One Thursday night, the traditional late shopping night, Bill and I grabbed around $5.00 each and trotted off to Garden City. Two streets away from home, I could hear a dog's feet padding the road, and panting. You guessed it, Caesar had decided we needed company. I was afraid he would get run over so I ordered him home. I'd point homeward, yell: "No! Go home!" He'd look in the direction of the finger, look back to smile and then pant. No matter what I did he wouldn't listen. So he came with us.

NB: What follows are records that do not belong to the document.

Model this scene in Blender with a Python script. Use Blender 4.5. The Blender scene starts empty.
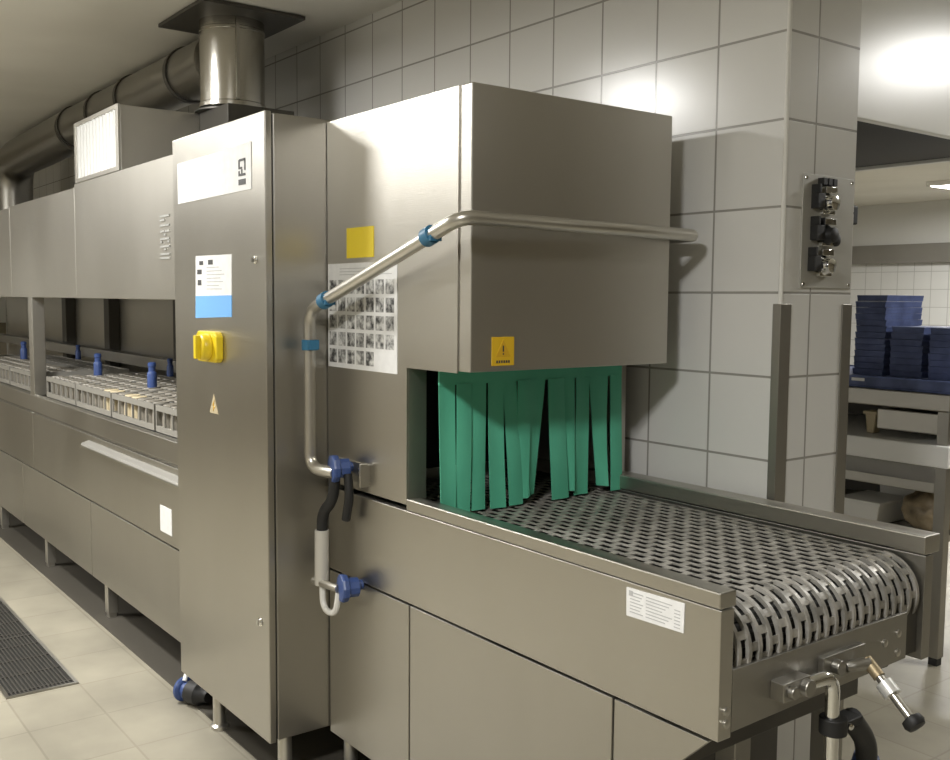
import bpy, bmesh, math, random
from mathutils import Vector, Matrix
random.seed(7)
PI = math.pi
sc = bpy.context.scene
COL = sc.collection

# ------------------------------------------------------------------ camera
cam_d = bpy.data.cameras.new('camera'); cam = bpy.data.objects.new('camera', cam_d); COL.objects.link(cam)
yaw, pitch, roll, F = -0.921378208, -0.0822872944, -0.0080980687, 991.251271
fw = Vector((math.sin(yaw)*math.cos(pitch), math.cos(yaw)*math.cos(pitch), math.sin(pitch)))
r0 = Vector((math.cos(yaw), -math.sin(yaw), 0)); d0 = -r0.cross(fw)
c_, s_ = math.cos(roll), math.sin(roll)
rt = c_*r0 + s_*d0; dn = -s_*r0 + c_*d0
m = Matrix((( rt.x, -dn.x, -fw.x), (rt.y, -dn.y, -fw.y), (rt.z, -dn.z, -fw.z)))
cam.matrix_world = Matrix.Translation((0, 0, 1.38)) @ m.to_4x4()
cam_d.sensor_width = 36.0; cam_d.lens = F/950*36.0; cam_d.clip_start = 0.02; cam_d.clip_end = 60
sc.camera = cam

# ------------------------------------------------------------------ world, lamps, exposure
w = bpy.data.worlds.new('world'); sc.world = w; w.use_nodes = True
w.node_tree.nodes['Background'].inputs[0].default_value = (0.9, 0.92, 1.0, 1)
w.node_tree.nodes['Background'].inputs[1].default_value = 0.05

def area(name, loc, sx, sy, power, color=(1, 0.99, 0.965), rot=(0, 0, 0), spread=PI):
    l = bpy.data.lights.new(name, 'AREA'); l.shape = 'RECTANGLE'; l.size = sx; l.size_y = sy
    l.energy = power; l.color = color; l.spread = spread
    o = bpy.data.objects.new(name, l); o.location = loc; o.rotation_euler = rot; COL.objects.link(o)
    return o
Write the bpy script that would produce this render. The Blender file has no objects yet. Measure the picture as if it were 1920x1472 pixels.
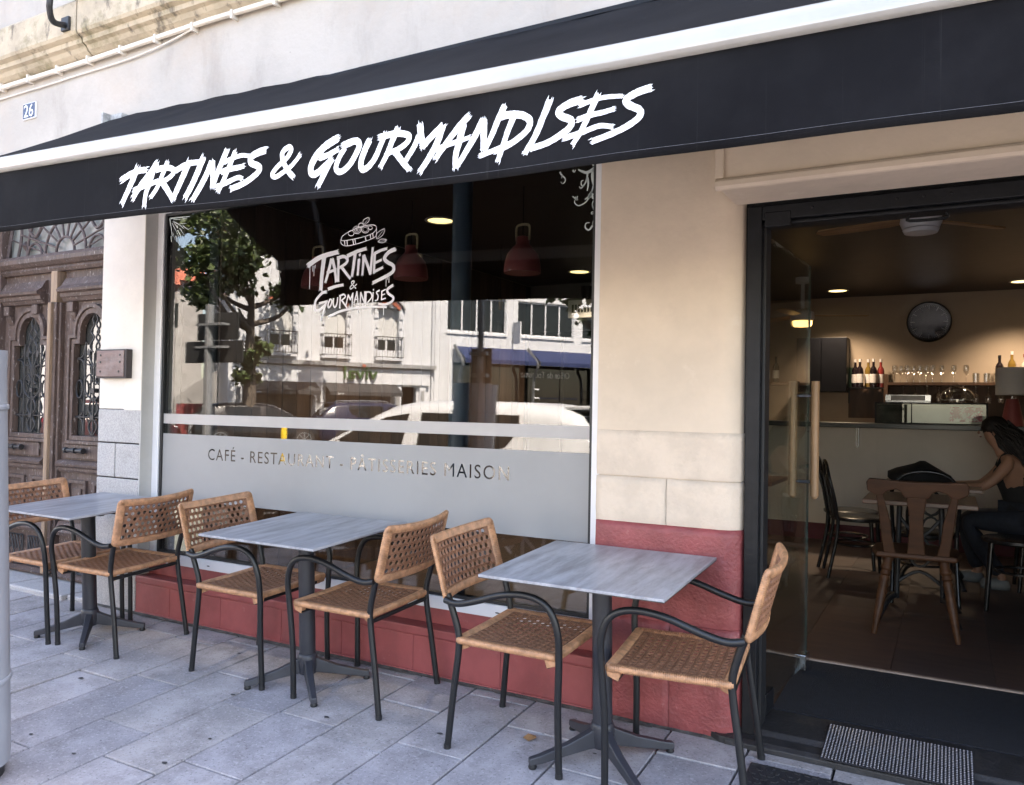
import bpy, math, random
from math import sin, cos, pi, radians, atan, atan2, sqrt, tan
from mathutils import Vector, Matrix

# ------------------------------------------------------------------ camera, sky, sun, exposure
SC = bpy.context.scene
COL = SC.collection
GS = 0.051                      # the pavement rises towards the facade
CAMLOC = Vector((0.0, -3.261, 1.324))
YAW, PITCH, ROLL, FPX = -0.5033, 0.01904, 0.01857, 1492.06
_f = Vector((sin(YAW) * cos(PITCH), cos(YAW) * cos(PITCH), sin(PITCH)))
_r0 = Vector((cos(YAW), -sin(YAW), 0)); _u0 = _r0.cross(_f)
_r = _r0 * cos(ROLL) + _u0 * sin(ROLL); _u = -_r0 * sin(ROLL) + _u0 * cos(ROLL)
cam_d = bpy.data.cameras.new('camera'); cam = bpy.data.objects.new('camera', cam_d); COL.objects.link(cam)
cam_d.sensor_width = 36.0; cam_d.lens = FPX / 1920 * 36; cam_d.clip_start = 0.05; cam_d.clip_end = 500
cam.matrix_world = Matrix(((_r.x, _u.x, -_f.x, CAMLOC.x), (_r.y, _u.y, -_f.y, CAMLOC.y), (_r.z, _u.z, -_f.z, CAMLOC.z), (0, 0, 0, 1)))
SC.camera = cam
SUN_EL, SUN_H = radians(58), (0.815, 0.58)
w = bpy.data.worlds.new('World'); SC.world = w; w.use_nodes = True
nt = w.node_tree; sky = nt.nodes.new('ShaderNodeTexSky'); sky.sky_type = 'NISHITA'; sky.sun_disc = False
sky.sun_elevation = SUN_EL; sky.sun_rotation = atan2(SUN_H[0], SUN_H[1])
sky.air_density = 1.0; sky.dust_density = 1.2
bg = nt.nodes['Background']; bg.inputs[1].default_value = 0.11
nt.links.new(sky.outputs[0], bg.inputs[0])
sd = bpy.data.lights.new('sun', 'SUN'); sd.energy = 5.0; sd.angle = radians(0.53); sd.color = (1, 0.975, 0.94)
sun = bpy.data.objects.new('sun', sd); COL.objects.link(sun)
sv = Vector((SUN_H[0] * cos(SUN_EL), SUN_H[1] * cos(SUN_EL), sin(SUN_EL)))
sun.rotation_euler = sv.to_track_quat('Z', 'Y').to_euler(); sun.location = (0, 0, 30)
SC.view_settings.view_transform = 'Standard'; SC.view_settings.look = 'None'
SC.view_settings.exposure = 3.48; SC.view_settings.use_white_balance = True; SC.view_settings.white_balance_temperature = 7700; SC.view_settings.white_balance_tint = 16; SC.view_settings.gamma = 1.0; SC.view_settings.use_curve_mapping = False
cy = SC.cycles
cy.use_denoising = True; cy.max_bounces = 8; cy.diffuse_bounces = 4; cy.glossy_bounces = 4; cy.transmission_bounces = 4
cy.transparent_max_bounces = 16; cy.caustics_reflective = False; cy.caustics_refractive = False; cy.sample_clamp_indirect = 8.0
try: cy.denoiser = 'OPENIMAGEDENOISE'
except Exception: pass

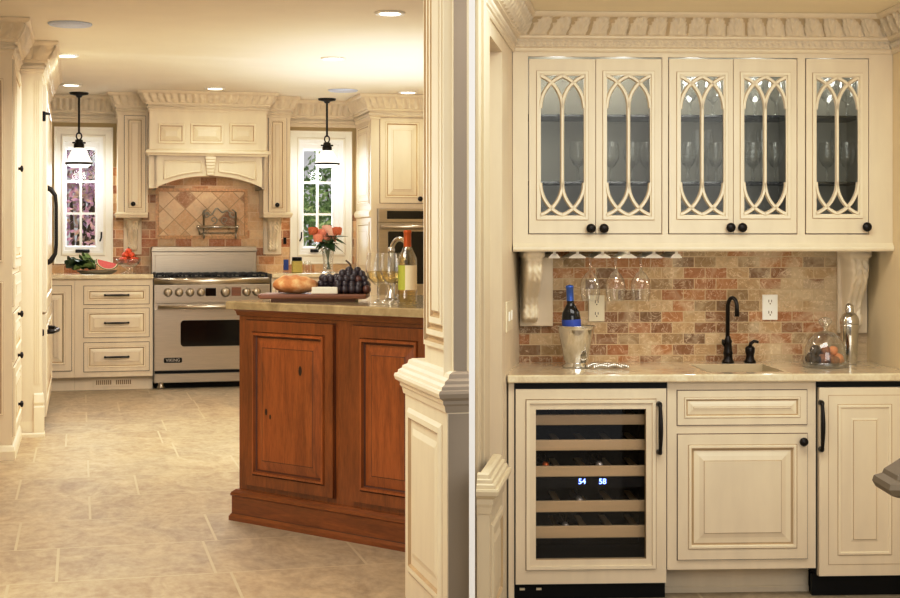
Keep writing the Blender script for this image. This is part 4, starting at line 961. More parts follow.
# white wine bottle
vwb = 4.62; u = ipos(407.5, vwb); zt_ = I.z(407.5, 230, vwb); h = zt_-izt
def bottle_prof(h, r): return [(.001, .006), (r*.8, 0), (r*.97, .004), (r, .012), (r, h*.58), (r*.93, h*.64), (r*.62, h*.72), (r*.40, h*.78), (r*.36, h*.84), (r*.36, h*.98), (.001, h*.98)]
t = thing('wine_bottle', 'white wine bottle with orange foil neck standing on the island', 'bottle', I, (u, vwb, izt)); rb = .040
mb = MB(); mb.lathe(bottle_prof(h, rb), (u, vwb, izt), 26); part('glass', mb, ['clearbottle'], t)
mb = MB(); mb.lathe([(.001, .012), (rb*.92, .012), (rb*.92, h*.56), (rb*.5, h*.72), (.001, h*.74)], (u, vwb, izt), 22); part('wine', mb, ['wine'], t)
mb = MB(); mb.lathe([(rb*.42, h*.775), (rb*.40, h*.84), (rb*.40, h*.955), (rb*.43, h*.96), (rb*.43, h*.985), (rb*.38, h), (.001, h)], (u, vwb, izt), 20); part('foil', mb, ['copper'], t)
a_c = math.atan2(-vwb*1.0, -u) ; toc = I.L(0, 0); a_c = math.atan2(0-vwb, 0-u)
mb = MB(); mb.lathe([(rb*1.012, h*.2), (rb*1.012, h*.53)], (u, vwb, izt), 16, 0, 'z', True, a_c-.25, a_c+1.3); part('label', mb, ['labelcream'], t, 'cream paper label')
mb = MB(); mb.lathe([(rb*1.012, h*.2), (rb*1.012, h*.53)], (u, vwb, izt), 12, 0, 'z', True, a_c-1.35, a_c-.25); part('back_label', mb, ['labelgreen'], t, 'olive green side label')
# island prep faucet
vfc = 5.0; uf = ipos(391.5, vfc); z_ = lambda y: I.z(392, y, vfc)
t = thing('prep_faucet', 'chrome gooseneck faucet on the island behind the wine glasses', 'faucet', I, (uf, vfc, izt))
mb = MB(); mb.lathe([(.001, 0), (.028, 0), (.028, .01), (.018, .02), (.016, .06), (.012, .08)], (uf, vfc, izt), 18)
pth = [(uf, vfc, izt+.02), (uf, vfc, z_(252))]; Rr = .052; top = z_(252)
for k in range(1, 13): a = PI-PI*k/12*.95; pth.append((uf+Rr+Rr*math.cos(a), vfc, top+Rr*1.15*math.sin(a)))
mb.tube(pth, .011, 10); part('spout', mb, ['chrome'], t)
mb = MB(); mb.ball((uf, vfc, z_(250)), .017); part('collar', mb, ['chrome'], t)

# ================================================================ COLUMN WALL END between the rooms
cu, cv = 1.1294, 4.563
ce = K.u(472.5, 4.49)
mb = MB(); mb.box(cu, ce, cv, 4.96, .0, CEIL)
mb.M = face_mu(cu)
for (zz0, zz1) in ((.90, 2.50),):
    mb.rings(cv+.035, 4.93, zz0, zz1, [(0, 0), (0, .012, 2), (.016, .014, 2), (.022, .002, 1), (.032, .002, 1), (.038, .012, 2), (.056, .012, 2), (.062, .002, 1), (.072, .002, 1), (.078, .012, 2), (.098, .012, 2), (.104, .003, 1), (.114, .003, 1), (.12, .012, 2)])
mb.M = None; struct('trim_column', mb, CR, K)
pu0 = 1.0997
mb = MB(); mb.box(pu0, ce, cv-.043, 5.14, 0, .75); mb.M = face_mu(pu0)
mb.rings(cv+.02, 5.08, .10, .67, [(0, 0), (0, .002), (.012, .010, 2), (.03, .010, 2), (.04, -.004, 1), (.05, -.004, 1), (.085, .006, 2), (.09, .006, 0)])
mb.M = None; struct('trim_pedestal', mb, CR, K)
mb = MB(); path = [(ce, 5.14), (pu0, 5.14), (pu0, cv-.043), (ce, cv-.043)]
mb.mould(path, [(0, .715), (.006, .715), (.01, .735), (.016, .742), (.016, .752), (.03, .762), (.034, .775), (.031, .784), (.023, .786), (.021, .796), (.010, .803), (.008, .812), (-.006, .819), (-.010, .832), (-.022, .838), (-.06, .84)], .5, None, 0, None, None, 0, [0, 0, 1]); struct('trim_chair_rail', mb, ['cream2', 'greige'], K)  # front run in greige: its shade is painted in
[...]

In a moment of impetuous foolishness I decided to split from him when we arrived at Garden City. I thought he'd just stay out the front on the grass and we could gather him on our way home a couple of hours later. I told him to stay. He didn't. I told him to go home. He wouldn't. He just followed us into the centre like he was our little brother.

So, there we were, two 13 year old boys and a Labrador walking through Garden City Kotara with everyone staring at us. (It was so embarrassing for me at that fragile age.) We walked into the David Jones store. It was there that we finally lost Caesar when we jumped on the Up escalator. Caesar had never seen moving stairs before and just stood looking up at me as I disappeared.

Bill and I went around the top floor and took our time looking at stereos, watching TV, checking out sports equipment, and generally having a good time. We were away maybe 20 minutes and then we rode the down escalator when we soon heard loud, mournful howling. It was Caesar, at the base of the escalator, still waiting for me and surrounding him were three or four very attractive David Jones girls, trying to console my dog. Before I could escape, Caesar turned his head and when he saw me he bounded towards me and when I stepped off the escalator he jumped up in excitement.

The DJ girls there were very cross with us, abandoning the dog like we did. One said to me: "Is this your dog?" I nodded. "Well, you should be ashamed leaving him like this. He's been very worried!"

Red faced, we left the shopping centre. Personally, I was very annoyed Caesar had 'caused so much trouble,' but my dog didn't care as he had his owner back, he felt safe and his adventure was finally over.